Desde o início de outubro, Rafinha submergiu e nas poucas vezes em que se manifestou pelo Twitter usou da ironia para criticar a sua saída temporária da TV. Os primeiros números dos medidores de audiência revelaram uma pequena queda no CQC e ainda não é possível mensurar como a imagem do humorista foi abalada bem como os clientes associados ao seu nome. Passadas três semanas desde a polêmica declaração, o assunto permanece agendado em todos os portais, jornais impressos, revistas e mídias diversas.

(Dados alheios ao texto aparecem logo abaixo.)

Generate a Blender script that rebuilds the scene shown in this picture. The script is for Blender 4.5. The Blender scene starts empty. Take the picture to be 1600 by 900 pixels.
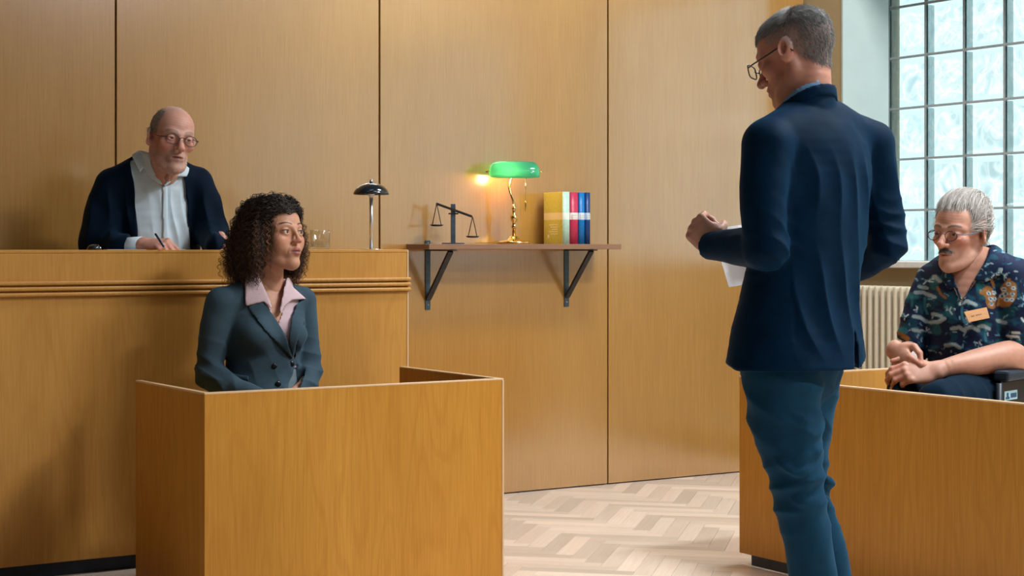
import bpy, bmesh, math, random
import numpy as np
from mathutils import Vector, Matrix, Euler

# ------------------------------------------------------------------ camera, world, lights
SC = bpy.context.scene
COL = SC.collection
FPX = 2684.0            # focal length in pixels of the 1600 x 900 frame
HOR = 385.0             # horizon row
YAW = math.radians(32.6)
CAMZ = 1.2
SN, CS = math.sin(YAW), math.cos(YAW)

cam_d = bpy.data.cameras.new('camera')
cam = bpy.data.objects.new('camera', cam_d); COL.objects.link(cam)
cam.location = (0, 0, CAMZ)
cam.rotation_euler = (math.radians(90), 0, -YAW)
cam_d.sensor_width = 36.0
cam_d.lens = 36.0 * FPX / 1600.0
cam_d.shift_y = -(450 - HOR) / 1600.0
cam_d.clip_start = 0.05
SC.camera = cam

SC.view_settings.view_transform = 'Standard'
SC.view_settings.look = 'None'
SC.view_settings.gamma = 1.0
SC.view_settings.use_curve_mapping = False
SC.view_settings.exposure = 0.0

world = bpy.data.worlds.new('overcast_sky'); SC.world = world
world.use_nodes = True
bg = world.node_tree.nodes['Background']
bg.inputs['Color'].default_value = (0.80, 0.95, 1.0, 1)
bg.inputs['Strength'].default_value = 3.3

def area_light(name, loc, rot, sx, sy, power, color=(1, 1, 1), portal=False):
    l = bpy.data.lights.new(name, 'AREA'); l.shape = 'RECTANGLE'
    l.size = sx; l.size_y = sy; l.energy = power; l.color = color
    o = bpy.data.objects.new(name, l); COL.objects.link(o)
    o.location = loc; o.rotation_euler = rot
    if portal: l.cycles.is_portal = True
    return o

# portals only tell the renderer where daylight enters (the three glass block windows of the right wall)
WIN_Y = [(6.74, 4.60), (4.10, 1.96), (1.46, -0.68)]
WIN_Z0, WIN_Z1 = 1.12, 1.12 + 6 * 0.2735
for (ya, yb) in WIN_Y:
    area_light('daylight_portal', (6.86, (ya + yb) / 2, (WIN_Z0 + WIN_Z1) / 2), (0, math.radians(90), 0),
               WIN_Z1 - WIN_Z0, ya - yb, 1, portal=True)
CEIL = 4.3
FILL_SPOTS = [(1.0, 1.2), (4.7, 0.4), (5.3, 2.6), (3.6, 3.4), (0.9, 4.4), (5.2, 5.0), (2.7, 4.9)]  # fill lights added out of view to brighten the room
FILL_POWER = [3, 135, 190, 12, 1, 84, 3]
for (x, y), pw in zip(FILL_SPOTS, FILL_POWER):
    area_light('added_fill_light', (x, y, CEIL - 0.075), (0, 0, 0), 1.1, 0.5, pw, (0.98, 0.99, 1.0))

# ------------------------------------------------------------------ helpers
def ray(u):
    return (u - 800.0) / FPX
def at(u, v, d):
    """world point seen at pixel (u, v) at depth d"""
    lat = ray(u) * d
    return Vector((d * SN + lat * CS, d * CS - lat * SN, CAMZ + (HOR - v) / FPX * d))
def at_Y(u, v, Y):
    t = ray(u); d = Y / (CS - t * SN); return at(u, v, d)
def at_X(u, v, X):
    t = ray(u); d = X / (SN + t * CS); return at(u, v, d)

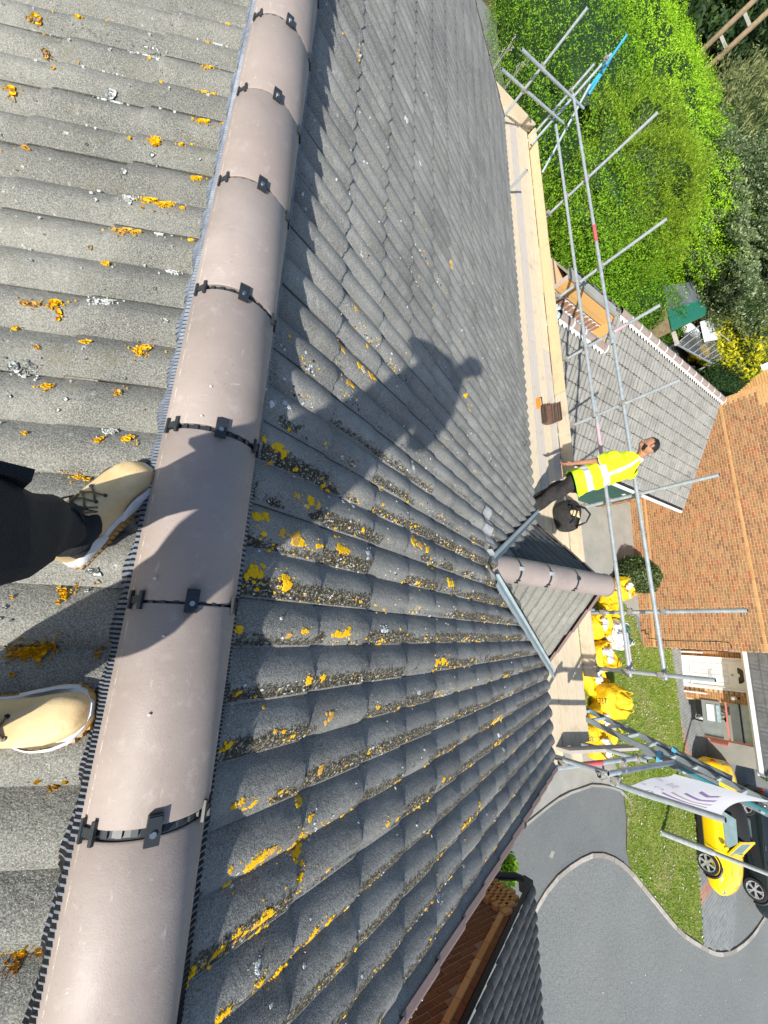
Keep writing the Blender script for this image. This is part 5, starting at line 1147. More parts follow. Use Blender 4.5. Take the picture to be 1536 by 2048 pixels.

O moralismo envolvido como pano de fundo perdeu sua força, a questão ganho novos contornos, surgindo vozes em sua defesa alegando a liberdade de expressão.
Seja qual for o desfecho, o que ficou claro é o medo e o total desconhecimento dos impactos que uma rede virtual pode provocar na sociedade, ainda mais com a integração e a convergência das mídias envolvidas. Lembra a mitológica figura grega da Hidra, animal com nove cabeças e que, a cada uma destruída, nascia outra em seu lugar. Mesmo fora da TV, não há como bloquear o perfil @rafinhabastos, tendo em vista a ação já desenvolvida pelo artista nos ambientes digitais. A rede é livre e é com ela que a sociedade será obrigada a conviver daqui para a frente. A influência de Rafinha Bastos pode declinar em menor ou maior espaço de tempo, mas outros ocuparão o seu lugar e novos desafios serão postos à mesa, cada vez com ingredientes mais requintados na eterna busca pelo poder de agir e influenciar o comportamento das pessoas.